On the heels of reducing the Goods and Services Tax (GST) on a number of items, Union Finance Minister Arun Jaitley has said the government is working towards a single tax rate regime.
This new tax rate could be a mid-point between 12 per cent and 18 per cent, Jaitley has written in a blog post on simplifying taxes.
Currently, the lowest GST slab is 5 per cent and the highest 28. There are two slabs of 12 per cent and 18 per cent falling in between.
Prime Minister Narendra Modi said the other day that the government wanted most goods and services to fall into the 18 per cent slab so that the 28 per cent slab will become redundant.

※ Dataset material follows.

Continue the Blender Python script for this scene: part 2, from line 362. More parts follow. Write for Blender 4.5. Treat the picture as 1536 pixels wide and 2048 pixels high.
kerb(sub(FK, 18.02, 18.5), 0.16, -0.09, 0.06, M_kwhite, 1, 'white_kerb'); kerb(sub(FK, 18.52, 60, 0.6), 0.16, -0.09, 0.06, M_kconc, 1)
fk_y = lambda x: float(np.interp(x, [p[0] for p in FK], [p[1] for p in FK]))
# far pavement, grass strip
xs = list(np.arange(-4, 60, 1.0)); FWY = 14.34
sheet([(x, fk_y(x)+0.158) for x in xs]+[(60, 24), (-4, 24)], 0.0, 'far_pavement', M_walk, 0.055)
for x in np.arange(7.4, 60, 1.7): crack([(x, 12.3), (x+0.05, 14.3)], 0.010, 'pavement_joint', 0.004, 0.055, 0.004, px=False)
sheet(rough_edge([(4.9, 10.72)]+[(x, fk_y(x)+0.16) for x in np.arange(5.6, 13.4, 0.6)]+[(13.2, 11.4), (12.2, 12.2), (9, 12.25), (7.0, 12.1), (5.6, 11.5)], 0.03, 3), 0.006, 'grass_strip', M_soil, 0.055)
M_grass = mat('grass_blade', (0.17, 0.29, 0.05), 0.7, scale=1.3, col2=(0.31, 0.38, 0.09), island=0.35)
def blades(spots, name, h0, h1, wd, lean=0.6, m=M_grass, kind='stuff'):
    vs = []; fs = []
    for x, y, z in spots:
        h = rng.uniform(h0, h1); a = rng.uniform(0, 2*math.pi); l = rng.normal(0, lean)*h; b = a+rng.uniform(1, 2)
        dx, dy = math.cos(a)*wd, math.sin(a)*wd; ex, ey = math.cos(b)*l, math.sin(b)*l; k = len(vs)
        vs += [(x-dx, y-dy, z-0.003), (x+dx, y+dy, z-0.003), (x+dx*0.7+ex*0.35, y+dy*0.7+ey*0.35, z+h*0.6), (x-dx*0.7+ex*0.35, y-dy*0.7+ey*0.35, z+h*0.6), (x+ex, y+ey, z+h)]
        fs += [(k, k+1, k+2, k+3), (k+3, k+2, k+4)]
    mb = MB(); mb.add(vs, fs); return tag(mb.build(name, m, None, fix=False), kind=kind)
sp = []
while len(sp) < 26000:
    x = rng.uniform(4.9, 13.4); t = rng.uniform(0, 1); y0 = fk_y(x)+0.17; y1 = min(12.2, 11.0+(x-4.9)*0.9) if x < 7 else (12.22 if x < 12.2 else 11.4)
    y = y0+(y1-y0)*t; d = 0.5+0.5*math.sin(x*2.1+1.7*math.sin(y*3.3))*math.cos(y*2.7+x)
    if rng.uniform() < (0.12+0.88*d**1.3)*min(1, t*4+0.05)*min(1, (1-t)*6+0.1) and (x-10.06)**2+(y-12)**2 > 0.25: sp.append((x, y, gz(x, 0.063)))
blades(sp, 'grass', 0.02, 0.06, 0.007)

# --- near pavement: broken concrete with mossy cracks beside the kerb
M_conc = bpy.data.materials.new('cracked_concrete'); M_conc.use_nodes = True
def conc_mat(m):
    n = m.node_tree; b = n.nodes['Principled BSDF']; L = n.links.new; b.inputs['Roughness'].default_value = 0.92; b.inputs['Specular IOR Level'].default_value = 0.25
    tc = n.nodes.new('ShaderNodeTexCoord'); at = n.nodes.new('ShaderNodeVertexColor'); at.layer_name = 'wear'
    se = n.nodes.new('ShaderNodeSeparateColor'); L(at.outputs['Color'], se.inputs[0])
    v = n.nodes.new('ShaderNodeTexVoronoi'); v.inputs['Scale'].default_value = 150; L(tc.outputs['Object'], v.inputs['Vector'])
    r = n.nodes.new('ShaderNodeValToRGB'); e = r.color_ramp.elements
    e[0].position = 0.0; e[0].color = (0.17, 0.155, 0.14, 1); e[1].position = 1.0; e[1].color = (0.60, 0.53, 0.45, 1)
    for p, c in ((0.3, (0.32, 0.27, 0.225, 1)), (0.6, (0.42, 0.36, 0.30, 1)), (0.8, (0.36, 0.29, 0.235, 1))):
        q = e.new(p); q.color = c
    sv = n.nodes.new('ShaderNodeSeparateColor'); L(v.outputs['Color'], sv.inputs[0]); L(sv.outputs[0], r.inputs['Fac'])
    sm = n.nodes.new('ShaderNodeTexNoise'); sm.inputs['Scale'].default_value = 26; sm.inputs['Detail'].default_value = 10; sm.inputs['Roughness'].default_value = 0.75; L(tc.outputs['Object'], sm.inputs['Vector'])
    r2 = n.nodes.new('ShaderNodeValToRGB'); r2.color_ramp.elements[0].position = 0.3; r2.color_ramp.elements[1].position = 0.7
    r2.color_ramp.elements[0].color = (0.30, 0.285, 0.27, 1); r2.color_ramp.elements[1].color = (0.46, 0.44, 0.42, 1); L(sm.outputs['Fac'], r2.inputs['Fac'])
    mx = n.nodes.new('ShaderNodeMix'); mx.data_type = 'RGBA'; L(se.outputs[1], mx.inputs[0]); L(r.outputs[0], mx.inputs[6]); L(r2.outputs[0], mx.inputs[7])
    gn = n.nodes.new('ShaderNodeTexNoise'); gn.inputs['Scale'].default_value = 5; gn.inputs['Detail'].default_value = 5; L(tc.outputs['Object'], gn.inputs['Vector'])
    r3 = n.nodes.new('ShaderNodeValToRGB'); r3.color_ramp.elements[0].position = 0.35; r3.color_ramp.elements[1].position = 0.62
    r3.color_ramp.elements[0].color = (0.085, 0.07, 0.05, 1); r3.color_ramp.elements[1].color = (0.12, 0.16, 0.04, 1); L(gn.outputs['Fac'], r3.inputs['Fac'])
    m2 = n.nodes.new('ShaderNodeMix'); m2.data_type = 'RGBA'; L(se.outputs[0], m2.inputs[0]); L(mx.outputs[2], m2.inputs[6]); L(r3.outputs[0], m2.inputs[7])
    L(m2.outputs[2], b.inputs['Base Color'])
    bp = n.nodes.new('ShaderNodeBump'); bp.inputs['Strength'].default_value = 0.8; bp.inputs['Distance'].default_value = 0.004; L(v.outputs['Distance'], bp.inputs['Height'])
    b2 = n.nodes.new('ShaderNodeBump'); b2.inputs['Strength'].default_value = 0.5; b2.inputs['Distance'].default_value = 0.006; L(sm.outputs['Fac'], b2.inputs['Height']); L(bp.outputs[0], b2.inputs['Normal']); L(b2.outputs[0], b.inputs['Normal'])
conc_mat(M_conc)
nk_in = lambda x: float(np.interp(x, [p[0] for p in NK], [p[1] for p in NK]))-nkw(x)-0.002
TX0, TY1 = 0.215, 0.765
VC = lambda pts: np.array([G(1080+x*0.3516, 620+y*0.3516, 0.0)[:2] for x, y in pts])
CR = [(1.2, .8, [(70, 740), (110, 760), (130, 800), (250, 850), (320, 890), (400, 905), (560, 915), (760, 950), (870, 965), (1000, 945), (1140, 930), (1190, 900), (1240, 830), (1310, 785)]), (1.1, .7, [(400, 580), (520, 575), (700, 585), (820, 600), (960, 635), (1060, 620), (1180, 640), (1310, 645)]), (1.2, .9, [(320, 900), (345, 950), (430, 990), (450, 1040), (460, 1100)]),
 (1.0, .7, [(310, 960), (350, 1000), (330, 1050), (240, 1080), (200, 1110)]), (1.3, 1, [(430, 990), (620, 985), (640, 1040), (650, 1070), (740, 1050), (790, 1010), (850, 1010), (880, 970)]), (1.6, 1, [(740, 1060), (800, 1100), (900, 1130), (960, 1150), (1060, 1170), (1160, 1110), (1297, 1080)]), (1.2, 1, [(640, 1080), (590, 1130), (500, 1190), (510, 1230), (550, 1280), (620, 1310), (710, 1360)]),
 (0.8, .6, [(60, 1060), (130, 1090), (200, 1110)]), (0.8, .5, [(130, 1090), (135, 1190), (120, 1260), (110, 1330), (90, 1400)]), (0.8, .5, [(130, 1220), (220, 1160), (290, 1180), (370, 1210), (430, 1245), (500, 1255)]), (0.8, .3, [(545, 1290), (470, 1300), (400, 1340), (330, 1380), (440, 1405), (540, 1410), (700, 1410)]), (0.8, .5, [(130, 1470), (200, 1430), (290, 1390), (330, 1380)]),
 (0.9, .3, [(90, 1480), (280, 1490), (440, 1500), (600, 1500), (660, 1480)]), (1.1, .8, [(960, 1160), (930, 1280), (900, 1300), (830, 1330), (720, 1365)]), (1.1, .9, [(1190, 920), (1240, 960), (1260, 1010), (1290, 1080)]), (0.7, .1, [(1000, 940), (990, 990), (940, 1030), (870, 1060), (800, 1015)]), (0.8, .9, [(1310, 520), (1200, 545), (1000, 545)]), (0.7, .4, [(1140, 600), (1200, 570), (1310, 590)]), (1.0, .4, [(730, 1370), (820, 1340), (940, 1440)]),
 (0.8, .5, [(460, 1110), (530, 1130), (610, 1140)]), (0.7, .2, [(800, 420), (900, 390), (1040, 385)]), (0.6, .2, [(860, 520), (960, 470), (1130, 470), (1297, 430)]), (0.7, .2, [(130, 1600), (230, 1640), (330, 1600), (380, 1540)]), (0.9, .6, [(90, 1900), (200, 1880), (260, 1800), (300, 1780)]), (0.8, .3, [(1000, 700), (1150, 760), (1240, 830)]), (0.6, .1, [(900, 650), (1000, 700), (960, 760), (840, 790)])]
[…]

The GST Council meeting over the weekend changed the tax slabs of 22 items of which seven were from the highest slab of 28 per cent. Estimates show the government would annually lose an estimated Rs5,500 crore because of the change of slabs.
Jaitley writes that the government is close to rationalizing the slabs now that the GST transformation is complete.
"Multiple slabs were fixed transiently to ensure the tax of no commodity goes up radically. This contained the inflation impact," Jaitley writes.
"A roadmap could well be to work towards a single standard rate instead of two standard rates of 12 per cent and 18 per cent. It could be a rate at some mid-point between the two."
The country should look towards having slabs of zero, 5 per cent and a single rate for luxury and sin goods (alcohol, drugs, cigarettes, etc.), he says.
Pointing to the current system, the minister said that among the items of common use only cement and auto parts are left in the 28 per cent slab. The government's priority would be to lower the tax slab of cement. The other building materials are now on the18 per cent and 12 per cent slabs.
Of the 1,216 commodities of common use, 183 are in the zero-tax category. Another 308 are on the slab attracting 5 per cent rate, 178 in the 12 per cent tax category, and the maximum number of 517 in 18 per cent category.
Describing the 28 per cent slab as the 'dying slab', the minister said only 28 items, including luxury and sin goods, auto parts, dishwashers, AC and cement currently remained in the highest slab.
With the goods and services tax (GST) transformation completed, we are close to completing the first set of rates of rationalisation i.e. phasing out the 28 per cent slab except in luxury and sin goods, he said.
He recalls that the standard pre-GST rate was 31 per cent on a large number of commodities.